This year, 36 students are participating in the program from Japan, Brazil, India, Indonesia, Jordan, Kazakhstan, Lithuania, Mexico, the Philippines, Poland, Saudi Arabia, Thailand and Turkey. Until August 1, they will attend a couple dozen lectures on such subjects as energy strategy, radioactive waste management, nuclear safety and security, and nuclear nonproliferation.
They will further deepen their understanding through group work and visits to plants and facilities. At the end of the course, a diploma will be presented to all those who pass a final exam.
This is the eighth time that the annual NEM school has been held, co-sponsored by IAEA, since the first one in 2012, which was launched in the wake of the accident at the Fukushima Daiichi Nuclear Power Plants.

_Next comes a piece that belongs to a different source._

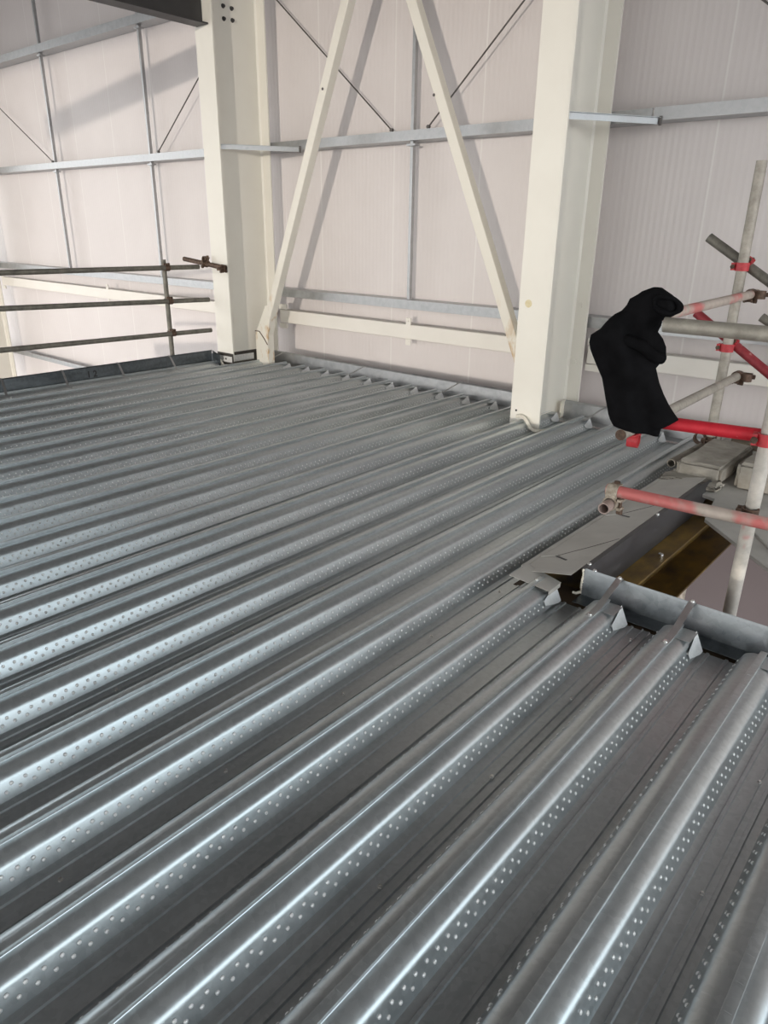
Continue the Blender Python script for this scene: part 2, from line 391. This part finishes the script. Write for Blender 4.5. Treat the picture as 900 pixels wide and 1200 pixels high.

This year, in addition to regular visits to Fukushima Prefecture to see the Fukushima Daiichi and Fukushima Daini NPPs and the Naraha Remote Technology Development Center (owned by the Japan Atomic Energy Agency (JAEA)) in Naraha Town, the participants will also travel to Fukui Prefecture, where they will visit the Ohi NPP, owned and operated by the Kansai Electric Power Co. They will also hear explanations from Fukui authorities on prefectural activities to ensure nuclear safety.
At an opening ceremony on July 16, Mitsuru Uesaka, professor at the Nuclear Professional School in the University of Tokyo’s Graduate School of Engineering, and concurrently chairman of the IAEA NEM School Executive Committee, noted the high regard in which the NEM educational program was held. He exhorted the participants by telling them, “Enjoy your studies!”
Opening remarks at the July 16 ceremony were made by five individuals: Director Christophe Xerri of the Fuel Cycle and Waste Technology Division at IAEA’s Nuclear Energy Department, Chairman Yoshiaki Oka of the Japan Atomic Energy Commission (JAEC), Deputy Director-general Yoshiyuki Chihara at the Research Promotion Bureau of Japan’s Ministry of Education, Culture, Sports, Science and Technology (MEXT), Special Research Officer Kentaro Funaki of international nuclear technology at METI’s Agency for Natural Resources and Energy (ANRE), and JAIF President Akio Takahashi, who also chairs the Japan Nuclear Human Resource Development Network (JN-HRD Net).
Following the ceremony, JAEC’s Oka was the first to deliver a lecture to the students, talking about the utilization of nuclear energy, thus kicking off the NEM school’s two-week program.